Collected material:
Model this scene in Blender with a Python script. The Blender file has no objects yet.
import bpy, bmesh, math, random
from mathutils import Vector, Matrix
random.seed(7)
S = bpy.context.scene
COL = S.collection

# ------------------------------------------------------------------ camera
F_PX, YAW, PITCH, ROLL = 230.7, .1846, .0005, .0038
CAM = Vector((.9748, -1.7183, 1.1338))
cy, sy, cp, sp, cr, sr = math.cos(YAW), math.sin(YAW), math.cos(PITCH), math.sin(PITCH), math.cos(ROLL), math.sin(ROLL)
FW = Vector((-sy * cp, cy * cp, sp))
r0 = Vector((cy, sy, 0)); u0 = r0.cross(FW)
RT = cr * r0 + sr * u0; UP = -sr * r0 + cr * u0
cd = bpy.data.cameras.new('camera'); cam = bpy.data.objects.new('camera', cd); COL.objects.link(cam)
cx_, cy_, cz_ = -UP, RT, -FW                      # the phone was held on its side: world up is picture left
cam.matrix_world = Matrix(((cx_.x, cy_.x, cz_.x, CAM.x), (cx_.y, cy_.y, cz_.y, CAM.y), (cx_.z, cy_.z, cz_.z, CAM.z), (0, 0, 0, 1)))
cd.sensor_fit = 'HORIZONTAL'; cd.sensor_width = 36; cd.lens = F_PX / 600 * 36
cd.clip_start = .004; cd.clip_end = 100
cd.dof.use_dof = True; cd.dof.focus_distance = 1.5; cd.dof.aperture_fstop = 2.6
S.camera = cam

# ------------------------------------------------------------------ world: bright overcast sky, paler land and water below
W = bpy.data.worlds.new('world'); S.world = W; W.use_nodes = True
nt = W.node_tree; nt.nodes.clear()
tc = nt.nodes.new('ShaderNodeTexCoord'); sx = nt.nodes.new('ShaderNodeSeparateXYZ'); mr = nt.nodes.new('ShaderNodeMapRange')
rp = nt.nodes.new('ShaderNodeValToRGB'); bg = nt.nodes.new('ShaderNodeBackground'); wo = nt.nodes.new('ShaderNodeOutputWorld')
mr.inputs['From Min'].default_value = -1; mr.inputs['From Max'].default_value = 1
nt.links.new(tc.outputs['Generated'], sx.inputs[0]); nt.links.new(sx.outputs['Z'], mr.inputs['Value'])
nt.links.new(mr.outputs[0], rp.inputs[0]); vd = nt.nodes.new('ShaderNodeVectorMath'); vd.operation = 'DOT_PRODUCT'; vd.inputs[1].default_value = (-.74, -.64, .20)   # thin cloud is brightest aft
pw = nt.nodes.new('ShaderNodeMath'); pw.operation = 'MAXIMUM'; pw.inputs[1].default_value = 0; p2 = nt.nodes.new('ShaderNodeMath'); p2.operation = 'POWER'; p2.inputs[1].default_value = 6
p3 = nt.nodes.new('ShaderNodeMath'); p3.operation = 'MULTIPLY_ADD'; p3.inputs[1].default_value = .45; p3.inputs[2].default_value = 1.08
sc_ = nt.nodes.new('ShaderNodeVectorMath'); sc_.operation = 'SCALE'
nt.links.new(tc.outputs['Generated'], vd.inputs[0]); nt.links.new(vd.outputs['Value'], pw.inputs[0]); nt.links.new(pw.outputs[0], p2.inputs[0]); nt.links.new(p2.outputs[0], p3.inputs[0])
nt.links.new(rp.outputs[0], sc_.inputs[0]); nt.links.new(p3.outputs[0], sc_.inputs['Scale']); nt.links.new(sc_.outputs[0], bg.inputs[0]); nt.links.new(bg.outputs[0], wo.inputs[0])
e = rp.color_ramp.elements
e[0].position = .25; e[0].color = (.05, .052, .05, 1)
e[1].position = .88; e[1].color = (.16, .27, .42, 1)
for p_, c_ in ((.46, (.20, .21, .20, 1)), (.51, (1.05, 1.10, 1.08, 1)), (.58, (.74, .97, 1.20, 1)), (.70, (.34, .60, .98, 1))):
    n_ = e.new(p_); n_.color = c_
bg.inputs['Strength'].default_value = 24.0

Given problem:
Please transcribe, exactly and with nothing added, the lines from the first line of the material above through the line that contains "COL = S.collection".

Expected answer:
Model this scene in Blender with a Python script. The Blender file has no objects yet.
import bpy, bmesh, math, random
from mathutils import Vector, Matrix
random.seed(7)
S = bpy.context.scene
COL = S.collection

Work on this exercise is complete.